[BEGIN]
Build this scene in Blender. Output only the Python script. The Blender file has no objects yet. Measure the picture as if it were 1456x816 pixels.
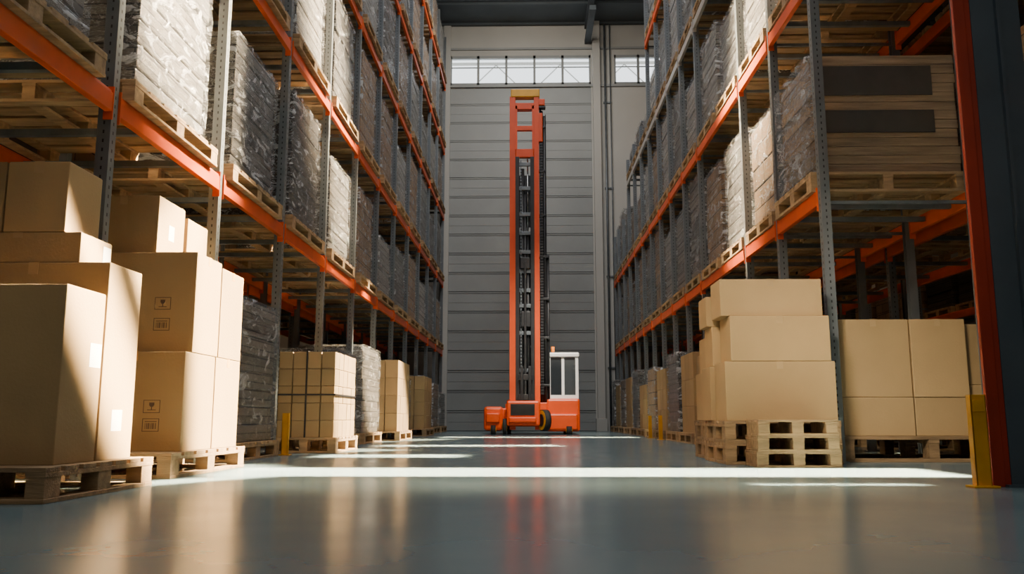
import bpy, bmesh, math, random
from mathutils import Vector, Matrix, Quaternion, noise
random.seed(7)
scene = bpy.context.scene
COL = scene.collection

# ------------------------------------------------------------------ materials
def new_mat(name):
    m = bpy.data.materials.new(name); m.use_nodes = True
    nt = m.node_tree
    return m, nt, nt.nodes["Principled BSDF"]

def mat(name, color, rough=0.6, metal=0.0, nscale=4.0, namt=0.12, bump=0.0, bscale=None, stretch=(1,1,1), emit=0.0, rnd=0.12, coat=0.0):
    m, nt, p = new_mat(name)
    N, L = nt.nodes, nt.links
    tc = N.new("ShaderNodeTexCoord"); mp = N.new("ShaderNodeMapping")
    mp.inputs["Scale"].default_value = stretch
    L.new(tc.outputs["Object"], mp.inputs["Vector"])
    nz = N.new("ShaderNodeTexNoise"); nz.inputs["Scale"].default_value = nscale; nz.inputs["Detail"].default_value = 5
    L.new(mp.outputs["Vector"], nz.inputs["Vector"])
    cr = N.new("ShaderNodeValToRGB")
    cr.color_ramp.elements[0].position = 0.3; cr.color_ramp.elements[1].position = 0.7
    a = [max(0, c*(1-namt)) for c in color]; b = [min(1, c*(1+namt)) for c in color]
    cr.color_ramp.elements[0].color = (*a, 1); cr.color_ramp.elements[1].color = (*b, 1)
    L.new(nz.outputs["Fac"], cr.inputs["Fac"])
    oi = N.new("ShaderNodeObjectInfo"); mr = N.new("ShaderNodeMapRange")
    mr.inputs["To Min"].default_value = 1-rnd; mr.inputs["To Max"].default_value = 1+rnd*0.5
    L.new(oi.outputs["Random"], mr.inputs["Value"])
    hs = N.new("ShaderNodeHueSaturation"); L.new(mr.outputs["Result"], hs.inputs["Value"])
    L.new(cr.outputs["Color"], hs.inputs["Color"])
    L.new(hs.outputs["Color"], p.inputs["Base Color"])
    p.inputs["Roughness"].default_value = rough; p.inputs["Metallic"].default_value = metal
    if coat: p.inputs["Coat Weight"].default_value = coat
    if bump > 0:
        n2 = N.new("ShaderNodeTexNoise"); n2.inputs["Scale"].default_value = bscale or nscale*4
        L.new(mp.outputs["Vector"], n2.inputs["Vector"])
        bp = N.new("ShaderNodeBump"); bp.inputs["Strength"].default_value = bump; bp.inputs["Distance"].default_value = 0.02
        L.new(n2.outputs["Fac"], bp.inputs["Height"]); L.new(bp.outputs["Normal"], p.inputs["Normal"])
    if emit:
        p.inputs["Emission Color"].default_value = (*color, 1); p.inputs["Emission Strength"].default_value = emit
    return m

M = {}
M['carton'] = mat("cardboard", (0.405,0.27,0.125), 0.75, nscale=2.0, namt=0.07, bump=0.08, bscale=60, rnd=0.16)
M['tape'] = mat("packing_tape", (0.43,0.29,0.145), 0.3, nscale=5, namt=0.05)
M['tape_o'] = mat("amber_tape", (0.7,0.36,0.1), 0.3, nscale=5, namt=0.05)
M['paper'] = mat("white_paper", (0.8,0.8,0.78), 0.6, nscale=5, namt=0.03)
M['ink'] = mat("printed_ink", (0.09,0.055,0.035), 0.7, namt=0.1)
M['wood'] = mat("pallet_wood", (0.42,0.275,0.14), 0.75, nscale=3.0, namt=0.3, bump=0.3, bscale=14, stretch=(1,6,6), rnd=0.25)
M['wood_o'] = mat("weathered_pallet_wood", (0.25,0.16,0.08), 0.8, nscale=3.0, namt=0.35, bump=0.3, bscale=14, stretch=(1,6,6), rnd=0.25)
M['wood_d'] = mat("crate_timber", (0.33,0.225,0.13), 0.75, nscale=2.2, namt=0.35, bump=0.3, bscale=10, stretch=(.7,8,9), rnd=0.2)
M['dark_panel'] = mat("dark_panel", (0.05,0.042,0.035), 0.6, namt=0.2)
M['orange'] = mat("orange_beam_paint", (0.80,0.105,0.008), 0.38, nscale=3, namt=0.1, rnd=0.1)
M['orange_t'] = mat("orange_vehicle_paint", (0.82,0.078,0.003), 0.42, nscale=2, namt=0.06)
M['red'] = mat("red_post_paint", (0.34,0.028,0.006), 0.4, nscale=3, namt=0.15)
M['palebeam'] = mat("pale_steel_beam", (0.5,0.47,0.43), 0.4, metal=0.3, nscale=3, namt=0.1)
M['yellow'] = mat("yellow_paint", (0.72,0.35,0.008), 0.4, nscale=4, namt=0.12)
M['black'] = mat("black_steel", (0.016,0.016,0.018), 0.45, nscale=6, namt=0.3)
M['rubber'] = mat("rubber", (0.018,0.018,0.018), 0.8, namt=0.2)
M['chrome'] = mat("chrome", (0.7,0.7,0.7), 0.2, metal=1.0, namt=0.05)
M['white'] = mat("white_cab_paint", (0.97,0.95,0.91), 0.35, namt=0.02, rnd=0)
M['steel'] = mat("galvanised_steel", (0.16,0.18,0.195), 0.45, metal=0.45, nscale=6, namt=0.2, rnd=0.1)
M['bluesteel'] = mat("blue_grey_column", (0.085,0.115,0.14), 0.4, metal=0.2, nscale=3, namt=0.12)
M['walldoor'] = mat("grey_door_panel", (0.31,0.325,0.32), 0.5, nscale=0.8, namt=0.08, rnd=0)
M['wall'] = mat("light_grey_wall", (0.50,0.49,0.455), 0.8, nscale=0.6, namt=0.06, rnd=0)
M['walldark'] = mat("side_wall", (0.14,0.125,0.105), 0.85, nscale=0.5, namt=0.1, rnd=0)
M['ceil'] = mat("dark_ceiling", (0.065,0.08,0.09), 0.7, nscale=1, namt=0.15, rnd=0)
M['strap'] = mat("black_strap", (0.015,0.015,0.018), 0.4, namt=0.1)
M['lampo'] = mat("amber_beacon", (1.0,0.25,0.02), 0.3, emit=.6)
M['seat'] = mat("seat_vinyl", (0.02,0.02,0.025), 0.6)

def mathnode(nt):
    N, L = nt.nodes, nt.links
    def mth(op, a, b=None, c=None):
        n = N.new("ShaderNodeMath"); n.operation = op
        for i, v in enumerate((a, b, c)):
            if v is None: continue
            if isinstance(v, (int, float)): n.inputs[i].default_value = v
            else: L.new(v, n.inputs[i])
        return n.outputs[0]
    return mth

def steel_holes():
    m, nt, p = new_mat("perforated_steel"); N, L = nt.nodes, nt.links
    tc = N.new("ShaderNodeTexCoord"); sp = N.new("ShaderNodeSeparateXYZ"); L.new(tc.outputs["Object"], sp.inputs[0])
    mth = mathnode(nt)
    fz = mth('FRACT', mth('MULTIPLY', sp.outputs['Z'], 16.0))
    hz = mth('GREATER_THAN', fz, 0.62)
    ay = mth('LESS_THAN', mth('ABSOLUTE', sp.outputs['Y']), 0.008)
    bxx = mth('LESS_THAN', mth('ABSOLUTE', mth('SUBTRACT', mth('ABSOLUTE', sp.outputs['X']), 0.045)), 0.006)
    h = mth('MULTIPLY', hz, mth('MAXIMUM', ay, bxx))
    nz = N.new("ShaderNodeTexNoise"); nz.inputs["Scale"].default_value = 5
    L.new(tc.outputs["Object"], nz.inputs["Vector"])
    cr = N.new("ShaderNodeValToRGB"); cr.color_ramp.elements[0].color = (0.115,0.132,0.145,1); cr.color_ramp.elements[1].color = (0.23,0.25,0.262,1)
    L.new(nz.outputs["Fac"], cr.inputs["Fac"])
    mx = N.new("ShaderNodeMix"); mx.data_type = 'RGBA'
    L.new(h, mx.inputs["Factor"]); L.new(cr.outputs["Color"], mx.inputs[6]); mx.inputs[7].default_value = (0.03,0.03,0.032,1)
    L.new(mx.outputs[2], p.inputs["Base Color"])
    p.inputs["Roughness"].default_value = 0.42; p.inputs["Metallic"].default_value = 0.4
    return m
M['post'] = steel_holes()

def floor_mat():
    m, nt, p = new_mat("epoxy_floor"); N, L = nt.nodes, nt.links
    tc = N.new("ShaderNodeTexCoord")
    nz = N.new("ShaderNodeTexNoise"); nz.inputs["Scale"].default_value = 0.35; nz.inputs["Detail"].default_value = 6
    L.new(tc.outputs["Object"], nz.inputs["Vector"])
    cr = N.new("ShaderNodeValToRGB"); cr.color_ramp.elements[0].position = .3; cr.color_ramp.elements[1].position = .75
    cr.color_ramp.elements[0].color = (0.125,0.19,0.205,1); cr.color_ramp.elements[1].color = (0.185,0.26,0.275,1)
    L.new(nz.outputs["Fac"], cr.inputs["Fac"]); L.new(cr.outputs["Color"], p.inputs["Base Color"])
    n2 = N.new("ShaderNodeTexNoise"); n2.inputs["Scale"].default_value = 1.3; n2.inputs["Detail"].default_value = 8
    L.new(tc.outputs["Object"], n2.inputs["Vector"])
    mr = N.new("ShaderNodeMapRange"); mr.inputs["To Min"].default_value = 0.13; mr.inputs["To Max"].default_value = 0.30
    L.new(n2.outputs["Fac"], mr.inputs["Value"]); L.new(mr.outputs["Result"], p.inputs["Roughness"])
    p.inputs["IOR"].default_value = 1.5
    n3 = N.new("ShaderNodeTexNoise"); n3.inputs["Scale"].default_value = 5
    L.new(tc.outputs["Object"], n3.inputs["Vector"])
    bp = N.new("ShaderNodeBump"); bp.inputs["Strength"].default_value = 0.05; bp.inputs["Distance"].default_value = 0.008
    L.new(n3.outputs["Fac"], bp.inputs["Height"]); L.new(bp.outputs["Normal"], p.inputs["Normal"])
    return m
M['floor'] = floor_mat()

def goods_mat(name, c1, c2, mortar, bw, rh, rough=.7, bump=.4, ms=.007):
    m, nt, p = new_mat(name); N, L = nt.nodes, nt.links
    tc = N.new("ShaderNodeTexCoord"); sp = N.new("ShaderNodeSeparateXYZ"); L.new(tc.outputs["Object"], sp.inputs[0])
    ad = N.new("ShaderNodeMath"); ad.operation = 'ADD'; L.new(sp.outputs['X'], ad.inputs[0]); L.new(sp.outputs['Y'], ad.inputs[1])
    cb = N.new("ShaderNodeCombineXYZ"); L.new(ad.outputs[0], cb.inputs['X']); L.new(sp.outputs['Z'], cb.inputs['Y'])
    br = N.new("ShaderNodeTexBrick"); br.inputs["Scale"].default_value = 1.0
    br.inputs["Color1"].default_value = (*c1,1); br.inputs["Color2"].default_value = (*c2,1); br.inputs["Mortar"].default_value = (*mortar,1)
    br.inputs["Brick Width"].default_value = bw; br.inputs["Row Height"].default_value = rh; br.inputs["Mortar Size"].default_value = ms
    L.new(cb.outputs[0], br.inputs["Vector"])
    oi = N.new("ShaderNodeObjectInfo"); mr = N.new("ShaderNodeMapRange"); mr.inputs["To Min"].default_value = .65; mr.inputs["To Max"].default_value = 1.25
    L.new(oi.outputs["Random"], mr.inputs["Value"]); hs = N.new("ShaderNodeHueSaturation")
    L.new(mr.outputs[0], hs.inputs["Value"]); L.new(br.outputs["Color"], hs.inputs["Color"]); L.new(hs.outputs["Color"], p.inputs["Base Color"])
    bp = N.new("ShaderNodeBump"); bp.inputs["Strength"].default_value = bump; bp.inputs["Distance"].default_value = 0.012; bp.invert = True
    L.new(br.outputs["Fac"], bp.inputs["Height"]); L.new(bp.outputs["Normal"], p.inputs["Normal"])
    p.inputs["Roughness"].default_value = rough
    return m
M['g_silver'] = goods_mat("grey_sacks", (0.165,0.15,0.125), (0.085,0.078,0.065), (0.015,0.014,0.012), 1.1, 0.085, .4)
M['g_brown'] = goods_mat("brown_cartons", (0.30,0.19,0.10), (0.21,0.13,0.068), (0.03,0.022,0.014), 0.4, 0.26)
M['g_dark'] = goods_mat("dark_goods", (0.075,0.055,0.038), (0.035,0.028,0.02), (0.008,0.008,0.008), .9, 0.085, .5)
M['g_white'] = goods_mat("white_sacks", (0.38,0.355,0.31), (0.24,0.225,0.195), (0.05,0.05,0.045), 1.0, 0.12, .45)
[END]
:: Work to be completed ::
Repeat the lines above, starting at the first and stopping after the line that holds "COL = scene.collection", with the pictures left out.

:: Full answer ::
Build this scene in Blender. Output only the Python script. The Blender file has no objects yet. Measure the picture as if it were 1456x816 pixels.
import bpy, bmesh, math, random
from mathutils import Vector, Matrix, Quaternion, noise
random.seed(7)
scene = bpy.context.scene
COL = scene.collection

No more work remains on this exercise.